We need to define a different functor `cbrt_functor_deriv` that returns
both the evaluation of the function to solve, along with its first derivative:

To \'return\' two values, we use a `std::pair` of floating-point values
(though we could equally have used a std::tuple):
*/

//[root_finding_1_deriv_1

template <class T>
struct cbrt_functor_deriv
{ // Functor also returning 1st derivative.
  cbrt_functor_deriv(T const& to_find_root_of) : a(to_find_root_of)
  { // Constructor stores value a to find root of,
    // for example: calling cbrt_functor_deriv<T>(a) to use to get cube root of a.
  }
  std::pair<T, T> operator()(T const& x)
  { 
    // Return both f(x) and f'(x).
    T fx = x*x*x - a;                // Difference (estimate x^3 - value).
    T dx =  3 * x*x;                 // 1st derivative = 3x^2.
    return std::make_pair(fx, dx);   // 'return' both fx and dx.
  }
private:
  T a;                               // Store value to be 'cube_rooted'.
};

/*`Our cube root function is now:*/

template <class T>
T cbrt_deriv(T x)
{ 
  // return cube root of x using 1st derivative and Newton_Raphson.
  using namespace boost::math::tools;
  int exponent;
  frexp(x, &exponent);                                // Get exponent of z (ignore mantissa).
  T guess = ldexp(1., exponent/3);                    // Rough guess is to divide the exponent by three.
  T min = ldexp(0.5, exponent/3);                     // Minimum possible value is half our guess.
  T max = ldexp(2., exponent/3);                      // Maximum possible value is twice our guess.
  const int digits = std::numeric_limits<T>::digits;  // Maximum possible binary digits accuracy for type T.
  int get_digits = static_cast<int>(digits * 0.6);    // Accuracy doubles with each step, so stop when we have
                                                      // just over half the digits correct.
  const std::uintmax_t maxit = 20;
  std::uintmax_t it = maxit;
  T result = newton_raphson_iterate(cbrt_functor_deriv<T>(x), guess, min, max, get_digits, it);
  return result;
}

//] [/root_finding_1_deriv_1]


/*
[h3:cbrt_2_derivatives Cube root with 1st & 2nd derivative (slope & curvature)]

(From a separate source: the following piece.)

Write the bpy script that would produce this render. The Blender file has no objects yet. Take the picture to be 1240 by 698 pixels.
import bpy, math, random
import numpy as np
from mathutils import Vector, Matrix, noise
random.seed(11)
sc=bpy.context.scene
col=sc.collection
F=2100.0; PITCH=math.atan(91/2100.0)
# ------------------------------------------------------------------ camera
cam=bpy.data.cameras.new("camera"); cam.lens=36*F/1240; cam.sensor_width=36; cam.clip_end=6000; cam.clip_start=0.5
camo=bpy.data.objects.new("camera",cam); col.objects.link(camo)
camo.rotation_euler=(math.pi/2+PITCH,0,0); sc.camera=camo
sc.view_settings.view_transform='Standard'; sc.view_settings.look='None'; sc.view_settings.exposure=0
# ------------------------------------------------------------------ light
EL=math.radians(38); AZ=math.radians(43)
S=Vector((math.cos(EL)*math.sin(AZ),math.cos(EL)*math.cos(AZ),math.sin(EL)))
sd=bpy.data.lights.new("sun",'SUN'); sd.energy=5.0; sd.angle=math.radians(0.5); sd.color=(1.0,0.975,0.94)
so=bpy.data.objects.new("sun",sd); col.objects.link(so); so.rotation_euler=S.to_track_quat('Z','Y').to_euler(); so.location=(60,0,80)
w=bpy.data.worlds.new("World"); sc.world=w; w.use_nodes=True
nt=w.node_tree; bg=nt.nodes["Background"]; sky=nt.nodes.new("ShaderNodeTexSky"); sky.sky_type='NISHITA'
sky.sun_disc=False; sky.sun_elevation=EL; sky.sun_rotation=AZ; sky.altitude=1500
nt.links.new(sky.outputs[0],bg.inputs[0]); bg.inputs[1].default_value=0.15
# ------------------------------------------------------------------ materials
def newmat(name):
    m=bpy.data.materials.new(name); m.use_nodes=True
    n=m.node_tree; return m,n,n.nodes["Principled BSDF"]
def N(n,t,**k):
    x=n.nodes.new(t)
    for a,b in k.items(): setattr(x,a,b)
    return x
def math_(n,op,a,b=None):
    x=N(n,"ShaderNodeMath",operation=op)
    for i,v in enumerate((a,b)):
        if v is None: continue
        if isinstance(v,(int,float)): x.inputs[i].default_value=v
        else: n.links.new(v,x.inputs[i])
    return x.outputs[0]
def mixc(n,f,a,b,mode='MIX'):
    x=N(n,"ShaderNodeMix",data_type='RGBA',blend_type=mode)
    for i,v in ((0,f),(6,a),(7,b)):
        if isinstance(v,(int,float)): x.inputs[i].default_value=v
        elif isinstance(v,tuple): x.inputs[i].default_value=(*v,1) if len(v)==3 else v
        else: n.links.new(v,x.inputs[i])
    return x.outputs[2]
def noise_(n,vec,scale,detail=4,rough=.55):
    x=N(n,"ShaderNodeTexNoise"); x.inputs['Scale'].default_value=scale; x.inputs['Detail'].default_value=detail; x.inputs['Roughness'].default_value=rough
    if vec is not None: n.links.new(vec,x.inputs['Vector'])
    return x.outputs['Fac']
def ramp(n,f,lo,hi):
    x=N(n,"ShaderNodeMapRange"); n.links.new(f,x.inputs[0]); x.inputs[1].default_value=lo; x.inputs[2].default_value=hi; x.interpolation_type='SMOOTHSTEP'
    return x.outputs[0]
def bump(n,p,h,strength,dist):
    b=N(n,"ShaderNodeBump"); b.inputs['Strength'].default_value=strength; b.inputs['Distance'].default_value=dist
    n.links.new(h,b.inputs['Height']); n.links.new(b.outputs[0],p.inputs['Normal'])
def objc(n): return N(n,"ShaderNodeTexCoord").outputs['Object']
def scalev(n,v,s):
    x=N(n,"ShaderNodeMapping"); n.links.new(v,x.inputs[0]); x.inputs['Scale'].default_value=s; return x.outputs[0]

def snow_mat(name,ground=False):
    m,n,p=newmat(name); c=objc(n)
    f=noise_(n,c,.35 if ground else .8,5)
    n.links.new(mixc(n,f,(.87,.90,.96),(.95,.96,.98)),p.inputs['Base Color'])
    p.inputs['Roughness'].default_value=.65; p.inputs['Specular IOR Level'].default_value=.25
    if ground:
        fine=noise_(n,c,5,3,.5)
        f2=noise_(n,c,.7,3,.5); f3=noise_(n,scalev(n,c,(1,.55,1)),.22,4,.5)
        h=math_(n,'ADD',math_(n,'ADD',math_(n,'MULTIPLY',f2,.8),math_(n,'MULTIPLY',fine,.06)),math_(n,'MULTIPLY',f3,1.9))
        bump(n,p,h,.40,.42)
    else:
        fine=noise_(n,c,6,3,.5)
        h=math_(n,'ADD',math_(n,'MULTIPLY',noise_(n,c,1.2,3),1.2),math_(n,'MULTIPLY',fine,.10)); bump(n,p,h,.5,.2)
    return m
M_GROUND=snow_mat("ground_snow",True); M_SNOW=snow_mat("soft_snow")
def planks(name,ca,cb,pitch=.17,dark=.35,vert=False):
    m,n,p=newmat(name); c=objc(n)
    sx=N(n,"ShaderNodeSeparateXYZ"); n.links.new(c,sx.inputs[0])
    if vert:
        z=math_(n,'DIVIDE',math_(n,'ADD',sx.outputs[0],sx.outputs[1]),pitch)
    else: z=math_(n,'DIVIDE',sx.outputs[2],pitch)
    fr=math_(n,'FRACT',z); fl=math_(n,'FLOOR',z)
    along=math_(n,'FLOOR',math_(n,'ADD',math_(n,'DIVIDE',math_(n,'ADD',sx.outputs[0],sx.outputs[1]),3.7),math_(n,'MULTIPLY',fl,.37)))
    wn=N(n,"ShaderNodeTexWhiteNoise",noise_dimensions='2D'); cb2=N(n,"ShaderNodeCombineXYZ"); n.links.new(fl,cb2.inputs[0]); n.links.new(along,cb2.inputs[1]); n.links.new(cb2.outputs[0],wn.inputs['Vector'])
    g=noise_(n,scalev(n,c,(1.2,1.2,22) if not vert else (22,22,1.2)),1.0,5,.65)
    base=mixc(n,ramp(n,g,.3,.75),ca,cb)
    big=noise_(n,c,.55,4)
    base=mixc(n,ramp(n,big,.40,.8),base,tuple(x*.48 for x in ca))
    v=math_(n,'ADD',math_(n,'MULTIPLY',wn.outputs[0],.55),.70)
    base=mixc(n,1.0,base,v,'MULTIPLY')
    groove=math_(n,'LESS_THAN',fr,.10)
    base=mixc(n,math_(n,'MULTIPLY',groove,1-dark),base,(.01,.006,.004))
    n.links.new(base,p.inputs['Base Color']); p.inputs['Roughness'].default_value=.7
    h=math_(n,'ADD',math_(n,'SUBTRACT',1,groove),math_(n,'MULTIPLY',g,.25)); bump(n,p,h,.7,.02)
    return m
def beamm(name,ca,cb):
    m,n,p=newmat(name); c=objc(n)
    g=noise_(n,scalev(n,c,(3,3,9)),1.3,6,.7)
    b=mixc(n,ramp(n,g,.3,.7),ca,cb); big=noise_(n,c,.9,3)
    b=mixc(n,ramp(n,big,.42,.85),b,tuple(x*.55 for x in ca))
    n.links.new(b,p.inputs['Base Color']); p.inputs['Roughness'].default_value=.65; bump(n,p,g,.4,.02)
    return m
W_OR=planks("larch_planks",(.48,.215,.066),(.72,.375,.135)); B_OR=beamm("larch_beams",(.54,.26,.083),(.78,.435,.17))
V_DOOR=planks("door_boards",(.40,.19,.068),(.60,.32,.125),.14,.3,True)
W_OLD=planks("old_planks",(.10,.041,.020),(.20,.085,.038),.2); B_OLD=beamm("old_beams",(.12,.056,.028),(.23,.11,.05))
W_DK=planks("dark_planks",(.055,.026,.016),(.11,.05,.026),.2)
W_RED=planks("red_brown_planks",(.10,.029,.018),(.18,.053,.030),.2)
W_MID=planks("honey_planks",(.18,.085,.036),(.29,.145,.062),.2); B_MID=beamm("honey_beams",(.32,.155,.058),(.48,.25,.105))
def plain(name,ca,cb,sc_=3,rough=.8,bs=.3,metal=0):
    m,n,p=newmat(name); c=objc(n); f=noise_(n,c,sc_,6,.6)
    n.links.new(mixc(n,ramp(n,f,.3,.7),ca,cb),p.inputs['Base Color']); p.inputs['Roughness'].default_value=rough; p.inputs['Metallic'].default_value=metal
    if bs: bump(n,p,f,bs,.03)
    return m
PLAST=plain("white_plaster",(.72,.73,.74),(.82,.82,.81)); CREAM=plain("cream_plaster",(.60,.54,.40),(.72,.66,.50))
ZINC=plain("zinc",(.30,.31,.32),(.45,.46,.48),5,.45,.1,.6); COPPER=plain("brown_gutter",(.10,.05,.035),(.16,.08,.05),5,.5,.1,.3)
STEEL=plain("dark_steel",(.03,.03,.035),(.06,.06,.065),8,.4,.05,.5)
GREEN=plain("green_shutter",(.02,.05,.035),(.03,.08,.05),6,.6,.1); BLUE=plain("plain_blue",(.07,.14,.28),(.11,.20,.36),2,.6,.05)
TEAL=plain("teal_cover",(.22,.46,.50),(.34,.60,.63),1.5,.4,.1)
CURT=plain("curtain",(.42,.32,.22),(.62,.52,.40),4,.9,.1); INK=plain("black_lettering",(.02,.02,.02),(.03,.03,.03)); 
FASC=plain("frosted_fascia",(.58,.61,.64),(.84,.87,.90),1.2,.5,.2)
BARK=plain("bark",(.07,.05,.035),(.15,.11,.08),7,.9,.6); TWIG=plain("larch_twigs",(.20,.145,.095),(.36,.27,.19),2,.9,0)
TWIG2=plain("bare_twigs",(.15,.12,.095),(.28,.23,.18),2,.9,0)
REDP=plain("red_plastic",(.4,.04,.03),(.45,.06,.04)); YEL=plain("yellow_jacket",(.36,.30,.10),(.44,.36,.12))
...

Finally we define yet another functor `cbrt_functor_2deriv` that returns
both the evaluation of the function to solve,
along with its first *and second* derivatives:

__spaces[''f](x) = 6x

To \'return\' three values, we use a `tuple` of three floating-point values:
*/

//[root_finding_2deriv_1

template <class T>
struct cbrt_functor_2deriv
{ 
  // Functor returning both 1st and 2nd derivatives.
  cbrt_functor_2deriv(T const& to_find_root_of) : a(to_find_root_of)
  { // Constructor stores value a to find root of, for example:
    // calling cbrt_functor_2deriv<T>(x) to get cube root of x,
  }
  std::tuple<T, T, T> operator()(T const& x)
  { 
    // Return both f(x) and f'(x) and f''(x).
    T fx = x*x*x - a;                     // Difference (estimate x^3 - value).
    T dx = 3 * x*x;                       // 1st derivative = 3x^2.
    T d2x = 6 * x;                        // 2nd derivative = 6x.
    return std::make_tuple(fx, dx, d2x);  // 'return' fx, dx and d2x.
  }
private:
  T a; // to be 'cube_rooted'.
};

/*`Our cube root function is now:*/

template <class T>
T cbrt_2deriv(T x)
{ 
  // return cube root of x using 1st and 2nd derivatives and Halley.
  //using namespace std;  // Help ADL of std functions.
  using namespace boost::math::tools;
  int exponent;
  frexp(x, &exponent);                                // Get exponent of z (ignore mantissa).
  T guess = ldexp(1., exponent/3);                    // Rough guess is to divide the exponent by three.
  T min = ldexp(0.5, exponent/3);                     // Minimum possible value is half our guess.
  T max = ldexp(2., exponent/3);                      // Maximum possible value is twice our guess.
  const int digits = std::numeric_limits<T>::digits;  // Maximum possible binary digits accuracy for type T.
  // digits used to control how accurate to try to make the result.
  int get_digits = static_cast<int>(digits * 0.4);    // Accuracy triples with each step, so stop when just
                                                      // over one third of the digits are correct.
  std::uintmax_t maxit = 20;
  T result = halley_iterate(cbrt_functor_2deriv<T>(x), guess, min, max, get_digits, maxit);
  return result;
}

//] [/root_finding_2deriv_1]

//[root_finding_2deriv_lambda

template <class T>
T cbrt_2deriv_lambda(T x)
{
   // return cube root of x using 1st and 2nd derivatives and Halley.
   //using namespace std;  // Help ADL of std functions.
   using namespace boost::math::tools;
   int exponent;
   frexp(x, &exponent);                                // Get exponent of z (ignore mantissa).
   T guess = ldexp(1., exponent / 3);                    // Rough guess is to divide the exponent by three.
   T min = ldexp(0.5, exponent / 3);                     // Minimum possible value is half our guess.
   T max = ldexp(2., exponent / 3);                      // Maximum possible value is twice our guess.
   const int digits = std::numeric_limits<T>::digits;  // Maximum possible binary digits accuracy for type T.
   // digits used to control how accurate to try to make the result.
   int get_digits = static_cast<int>(digits * 0.4);    // Accuracy triples with each step, so stop when just
   // over one third of the digits are correct.
   std::uintmax_t maxit = 20;
   T result = halley_iterate(
      // lambda function:
      [x](const T& g){ return std::make_tuple(g * g * g - x, 3 * g * g, 6 * g); }, 
      guess, min, max, get_digits, maxit);
   return result;
}

//] [/root_finding_2deriv_lambda]
/*

[h3 Fifth-root function]
Let's now suppose we want to find the [*fifth root] of a number ['a].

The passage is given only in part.